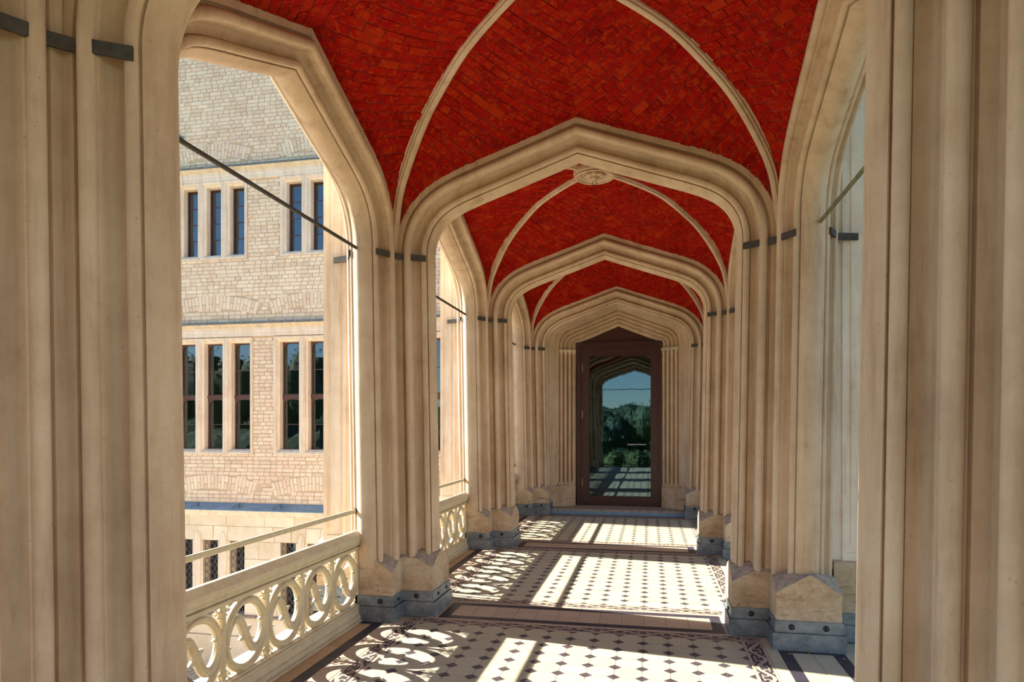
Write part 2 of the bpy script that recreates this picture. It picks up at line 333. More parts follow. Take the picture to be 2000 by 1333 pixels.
TIEZ = {(-1,2.2): 2.868, (-1,5.39): 2.920, (1,5.39): 2.890}
def make_pier(s, Y0, label, far=True, group=None):
    root = empty('stone_pier', (0,0,0)); tag(root, label, 'pier', 'clustered piers of the loggia')
    lean = lambda x, y, z: (s*(x-LEAN*max(0, 2.9-z)), Y0+y, z)
    mb = MB(); zt = ZS
    prof = profile(.50)
    mb.prism([(HT+u, v) for u, v in prof], .42, zt-(.035 if abs(Y0-2.2) < .01 else 0), lean)
    for sy in ((-1, 1) if far else (-1,)):
        mb.prism([(XS-v, sy*(DS-u)) for u, v in sprofile(.44)], .42, zt, lean)
    mb.box(s*1.462, s*1.95, Y0-.197, Y0+.197, 2.6, 3.5)
    mb.build('shaft', M['stucco'], root, smooth=38)
    b = MB(); b.box(s*1.52, s*2.10, Y0-.20, Y0+.20, .50, 4.45)
    for sy in (-1, 1):
        y = Y0+sy*.20
        for z0, z1 in ((.55, .62), (4.2, 4.45)): b.box(s*1.9, s*2.10, y-.012, y+.012, z0, z1)
        for x0, x1 in ((2.07, 2.10), (1.90, 1.93)): b.box(s*x0, s*x1, y-.012, y+.012, .62, 4.2)
        b.box(s*1.96, s*2.04, y-.006, y+.006, .68, 4.1)
    b.build('buttress', M['trim'], root)  # same stucco as the shaft; paler colour puts outdoor bounce light into it
    Ad = .440 if s < 0 else .512
    p = MB()
    for sy in (-1, 1): block_half(p, s, Y0, sy, Ad)
    p.build('plinth', [M['trav'], M['cap']], root, fix=False)
    z = MB()
    for x0, x1, dy in ((1.148, 1.5, .222), (1.403, 1.822, Ad), (1.8, 2.15, .235)):
        for o, z0, z1 in ((.024, 0.0, .117), (.010, .123, .198)):
            z.box(s*(x0-o), s*(x1+o), Y0-dy-o, Y0+dy+o, z0, z1)
        z.box(s*(x0-.004), s*(x1+.004), Y0-dy-.004, Y0+dy+.004, .1, .2)
    z.build('zinc_cladding', M['zinc'], root)
    rv = [(1.28, -.222, 'Y'), (1.28, .222, 'Y'), (1.50, -Ad, 'Y'), (1.72, -Ad, 'Y'), (1.50, Ad, 'Y'), (1.72, Ad, 'Y'), (1.148, -.11, 'X'), (1.148, .11, 'X'), (1.403, -.35, 'X'), (1.403, .35, 'X')]
    for x, y, ax in rv:
        r = MB()
        if ax == 'Y':
            d = -1 if y < 0 else 1
            r.lathe([(.021, 0), (.021, d*.004), (.014, d*.006), (.013, d*.014), (.008, d*.02)], (s*x, Y0+y+d*.012, .16), 'Y', 14)
        else: r.lathe([(.014, 0), (.014, -s*.005), (.008, -s*.010)], (s*(x-.012), Y0+y, .16), 'X', 10)
        r.build('rivet', M['rivet'], root, smooth=30)
    # flat iron ties let into the hollows at springing height
    tz = TIEZ.get((s, round(Y0, 2)), 2.90)
    def tie(pa, pb, w=.007):
        t = MB(); (xa, ya), (xb, yb) = pa, pb; l = math.hypot(xb-xa, yb-ya); nx, ny = -(yb-ya)/l*w, (xb-xa)/l*w
        t.prism([(s*(xa+nx), Y0+ya+ny), (s*(xb+nx), Y0+yb+ny), (s*(xb-nx), Y0+yb-ny), (s*(xa-nx), Y0+ya-ny)], tz-.048, tz)
        t.build('iron_tie', M['iron'], root)
    for sy in (-1, 1):
        if sy < 0 or Y0 > 3: tie((HT+.034, sy*.124), (HT+.150, sy*.196))
        tie((HT+.196, sy*(VF+.010)), (XS-VF-.010, sy*(DS-.192)))
        tie((XS-.124, sy*(DS-.034)), (XS-.196, sy*(DS-.150)))
        tie((XS+.124*OUT, sy*(DS-.034)), (XS+.196*OUT, sy*(DS-.150))); tie((XS+.19*OUT, sy*(DS-.19)), (2.0, sy*.222))
    return root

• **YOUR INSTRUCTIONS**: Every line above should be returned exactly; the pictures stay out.

• **RESPONSE TO THIS EXERCISE**:
Write part 2 of the bpy script that recreates this picture. It picks up at line 333. More parts follow. Take the picture to be 2000 by 1333 pixels.
TIEZ = {(-1,2.2): 2.868, (-1,5.39): 2.920, (1,5.39): 2.890}
def make_pier(s, Y0, label, far=True, group=None):
    root = empty('stone_pier', (0,0,0)); tag(root, label, 'pier', 'clustered piers of the loggia')
    lean = lambda x, y, z: (s*(x-LEAN*max(0, 2.9-z)), Y0+y, z)
    mb = MB(); zt = ZS
    prof = profile(.50)
    mb.prism([(HT+u, v) for u, v in prof], .42, zt-(.035 if abs(Y0-2.2) < .01 else 0), lean)
    for sy in ((-1, 1) if far else (-1,)):
        mb.prism([(XS-v, sy*(DS-u)) for u, v in sprofile(.44)], .42, zt, lean)
    mb.box(s*1.462, s*1.95, Y0-.197, Y0+.197, 2.6, 3.5)
    mb.build('shaft', M['stucco'], root, smooth=38)
    b = MB(); b.box(s*1.52, s*2.10, Y0-.20, Y0+.20, .50, 4.45)
    for sy in (-1, 1):
        y = Y0+sy*.20
        for z0, z1 in ((.55, .62), (4.2, 4.45)): b.box(s*1.9, s*2.10, y-.012, y+.012, z0, z1)
        for x0, x1 in ((2.07, 2.10), (1.90, 1.93)): b.box(s*x0, s*x1, y-.012, y+.012, .62, 4.2)
        b.box(s*1.96, s*2.04, y-.006, y+.006, .68, 4.1)
    b.build('buttress', M['trim'], root)  # same stucco as the shaft; paler colour puts outdoor bounce light into it
    Ad = .440 if s < 0 else .512
    p = MB()
    for sy in (-1, 1): block_half(p, s, Y0, sy, Ad)
    p.build('plinth', [M['trav'], M['cap']], root, fix=False)
    z = MB()
    for x0, x1, dy in ((1.148, 1.5, .222), (1.403, 1.822, Ad), (1.8, 2.15, .235)):
        for o, z0, z1 in ((.024, 0.0, .117), (.010, .123, .198)):
            z.box(s*(x0-o), s*(x1+o), Y0-dy-o, Y0+dy+o, z0, z1)
        z.box(s*(x0-.004), s*(x1+.004), Y0-dy-.004, Y0+dy+.004, .1, .2)
    z.build('zinc_cladding', M['zinc'], root)
    rv = [(1.28, -.222, 'Y'), (1.28, .222, 'Y'), (1.50, -Ad, 'Y'), (1.72, -Ad, 'Y'), (1.50, Ad, 'Y'), (1.72, Ad, 'Y'), (1.148, -.11, 'X'), (1.148, .11, 'X'), (1.403, -.35, 'X'), (1.403, .35, 'X')]
    for x, y, ax in rv:
        r = MB()
        if ax == 'Y':
            d = -1 if y < 0 else 1
            r.lathe([(.021, 0), (.021, d*.004), (.014, d*.006), (.013, d*.014), (.008, d*.02)], (s*x, Y0+y+d*.012, .16), 'Y', 14)
        else: r.lathe([(.014, 0), (.014, -s*.005), (.008, -s*.010)], (s*(x-.012), Y0+y, .16), 'X', 10)
        r.build('rivet', M['rivet'], root, smooth=30)
    # flat iron ties let into the hollows at springing height
    tz = TIEZ.get((s, round(Y0, 2)), 2.90)
    def tie(pa, pb, w=.007):
        t = MB(); (xa, ya), (xb, yb) = pa, pb; l = math.hypot(xb-xa, yb-ya); nx, ny = -(yb-ya)/l*w, (xb-xa)/l*w
        t.prism([(s*(xa+nx), Y0+ya+ny), (s*(xb+nx), Y0+yb+ny), (s*(xb-nx), Y0+yb-ny), (s*(xa-nx), Y0+ya-ny)], tz-.048, tz)
        t.build('iron_tie', M['iron'], root)
    for sy in (-1, 1):
        if sy < 0 or Y0 > 3: tie((HT+.034, sy*.124), (HT+.150, sy*.196))
        tie((HT+.196, sy*(VF+.010)), (XS-VF-.010, sy*(DS-.192)))
        tie((XS-.124, sy*(DS-.034)), (XS-.196, sy*(DS-.150)))
        tie((XS+.124*OUT, sy*(DS-.034)), (XS+.196*OUT, sy*(DS-.150))); tie((XS+.19*OUT, sy*(DS-.19)), (2.0, sy*.222))
    return root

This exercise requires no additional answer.